Lemuel’s mother seems to shotgun her son with advice, from whorish women to alcohol to governing to virtuous women. In one sentence she says, “It’s not for kings to drink wine, lest they pervert the rights of the afflicted.” The next sentence she says, “Give wine to those in bitter distress; let them drink and forget their poverty and remember their misery no more." 

Aside from the fact that it seems like odd advice, she goes on to exhort Lemuel to defend the rights of the needy and be equitable. So the heart of the verse isn’t a moral statement about alcohol abuse, but rather to be charitable and a defender of the destitute. It’s just interesting that wine is the prescription for poverty.

Let’s keep pulling the wine thread from Joseph and Lemuel, and now the poverty thread and see how they entwine in the person of Jesus Christ. When we get to the New Testament, we find Jesus, whom John calls the "Word become flesh”; all of the narratives become a man. This man is found teaching a sermon on the Mount of Olives famously called the Beatitudes, a series of proverbs. 

And he opened his mouth and taught them, saying: “Blessed are the poor in spirit, for theirs is the kingdom of heaven.”

Jesus pulls on the poverty thread here, except it’s not a physical poverty He speaks of, but rather a spiritual one.
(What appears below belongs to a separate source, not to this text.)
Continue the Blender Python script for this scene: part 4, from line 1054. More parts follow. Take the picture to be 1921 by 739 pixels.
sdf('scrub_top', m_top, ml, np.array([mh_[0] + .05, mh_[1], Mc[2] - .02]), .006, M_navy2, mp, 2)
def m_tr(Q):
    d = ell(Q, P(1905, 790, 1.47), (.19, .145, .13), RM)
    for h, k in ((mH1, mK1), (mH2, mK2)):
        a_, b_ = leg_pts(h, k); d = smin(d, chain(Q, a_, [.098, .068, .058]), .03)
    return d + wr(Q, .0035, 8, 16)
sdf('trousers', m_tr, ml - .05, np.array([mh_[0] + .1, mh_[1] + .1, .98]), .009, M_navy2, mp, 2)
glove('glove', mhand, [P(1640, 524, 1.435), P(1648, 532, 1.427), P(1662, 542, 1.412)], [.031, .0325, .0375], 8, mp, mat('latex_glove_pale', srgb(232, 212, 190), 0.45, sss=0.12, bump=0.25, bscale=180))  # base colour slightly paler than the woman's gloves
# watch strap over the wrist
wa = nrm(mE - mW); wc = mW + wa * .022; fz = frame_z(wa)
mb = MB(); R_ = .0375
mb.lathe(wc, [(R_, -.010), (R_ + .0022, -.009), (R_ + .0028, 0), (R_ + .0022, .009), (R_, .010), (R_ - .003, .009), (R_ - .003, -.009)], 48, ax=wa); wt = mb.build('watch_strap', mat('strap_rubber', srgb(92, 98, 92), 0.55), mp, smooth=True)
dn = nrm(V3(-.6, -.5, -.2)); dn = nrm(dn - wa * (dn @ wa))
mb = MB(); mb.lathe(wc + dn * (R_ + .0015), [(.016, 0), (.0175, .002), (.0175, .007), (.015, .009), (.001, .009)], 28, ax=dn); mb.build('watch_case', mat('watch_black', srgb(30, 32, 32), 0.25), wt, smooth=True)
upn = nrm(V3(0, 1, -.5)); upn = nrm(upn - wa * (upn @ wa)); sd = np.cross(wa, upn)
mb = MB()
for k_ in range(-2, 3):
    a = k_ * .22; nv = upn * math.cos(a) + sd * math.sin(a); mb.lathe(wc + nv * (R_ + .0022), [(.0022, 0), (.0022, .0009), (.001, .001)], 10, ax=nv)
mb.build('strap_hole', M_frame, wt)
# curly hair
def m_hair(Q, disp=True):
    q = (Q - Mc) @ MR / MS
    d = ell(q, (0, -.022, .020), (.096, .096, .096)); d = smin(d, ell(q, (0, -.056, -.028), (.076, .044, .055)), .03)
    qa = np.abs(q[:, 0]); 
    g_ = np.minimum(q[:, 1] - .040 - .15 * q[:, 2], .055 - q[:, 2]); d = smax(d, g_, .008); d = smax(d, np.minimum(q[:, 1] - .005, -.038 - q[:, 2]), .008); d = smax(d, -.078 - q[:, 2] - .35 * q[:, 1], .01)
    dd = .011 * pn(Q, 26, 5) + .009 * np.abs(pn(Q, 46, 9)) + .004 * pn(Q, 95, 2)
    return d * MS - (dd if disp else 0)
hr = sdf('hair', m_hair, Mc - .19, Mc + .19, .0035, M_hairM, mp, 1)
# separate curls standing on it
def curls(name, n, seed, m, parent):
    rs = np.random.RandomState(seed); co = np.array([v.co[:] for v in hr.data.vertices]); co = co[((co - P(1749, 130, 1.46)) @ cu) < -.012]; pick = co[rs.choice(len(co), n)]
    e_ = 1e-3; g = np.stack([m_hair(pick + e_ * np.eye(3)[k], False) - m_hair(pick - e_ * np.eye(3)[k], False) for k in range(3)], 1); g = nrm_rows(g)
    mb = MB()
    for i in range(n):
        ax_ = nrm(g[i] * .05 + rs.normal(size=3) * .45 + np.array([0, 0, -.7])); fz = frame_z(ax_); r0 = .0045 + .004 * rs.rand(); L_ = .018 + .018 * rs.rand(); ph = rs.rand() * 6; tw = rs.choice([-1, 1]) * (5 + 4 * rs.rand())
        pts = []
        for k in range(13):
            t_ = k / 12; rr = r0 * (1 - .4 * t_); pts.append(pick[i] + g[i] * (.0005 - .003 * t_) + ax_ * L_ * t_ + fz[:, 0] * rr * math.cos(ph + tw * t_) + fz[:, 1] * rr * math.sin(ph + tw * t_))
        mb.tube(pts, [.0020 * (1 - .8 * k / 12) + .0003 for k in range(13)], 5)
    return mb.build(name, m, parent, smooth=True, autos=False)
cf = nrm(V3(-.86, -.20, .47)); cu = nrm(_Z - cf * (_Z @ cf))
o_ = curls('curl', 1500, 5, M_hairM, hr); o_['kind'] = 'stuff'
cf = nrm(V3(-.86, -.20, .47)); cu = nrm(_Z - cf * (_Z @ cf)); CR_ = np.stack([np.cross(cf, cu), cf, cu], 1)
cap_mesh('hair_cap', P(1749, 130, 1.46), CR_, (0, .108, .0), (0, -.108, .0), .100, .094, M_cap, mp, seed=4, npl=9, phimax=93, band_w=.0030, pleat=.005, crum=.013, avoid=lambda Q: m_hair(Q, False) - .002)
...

I think Jesus is emphasizing the spiritual state that people find themselves in – the true condition of mankind – is down in the pit. Some people refuse to see it. But those who do must be in utter despair because just like those in physical poverty, they don’t have the means to overcome their destitution.

What is their prescription? Lemuel’s mother said, “Give them wine so they forget their misery.” But she was speaking of physical misery.

At the end of Jesus’ life, He sits down with his friends and has a meal with them. They break bread, which He says is His body that is going to die. And then He takes a cup of wine and says,

Drink of it, all of you, for this is my blood of the covenant, which is poured out for many for the forgiveness of sins.“

He prescribes wine for spiritual poverty. Then He died, a broken body hanging on a tree, the dissolution of flesh. And His blood was spilled for the forgiveness of sins so that men might drink and forget their poverty and remember their misery no more.

The baker and the cupbearer. The sorrow and the celebration. The bread and the wine. The poverty of the fall and the riches of the kingdom of heaven. One story being told across thousands of years, genres, authors, and maps, drawing from disparate cultures, having heroes with terrible moral failures, and even including the reader into the narrative as both a hero and a villain. If it is simply a piece of literature, it is a marvelous one.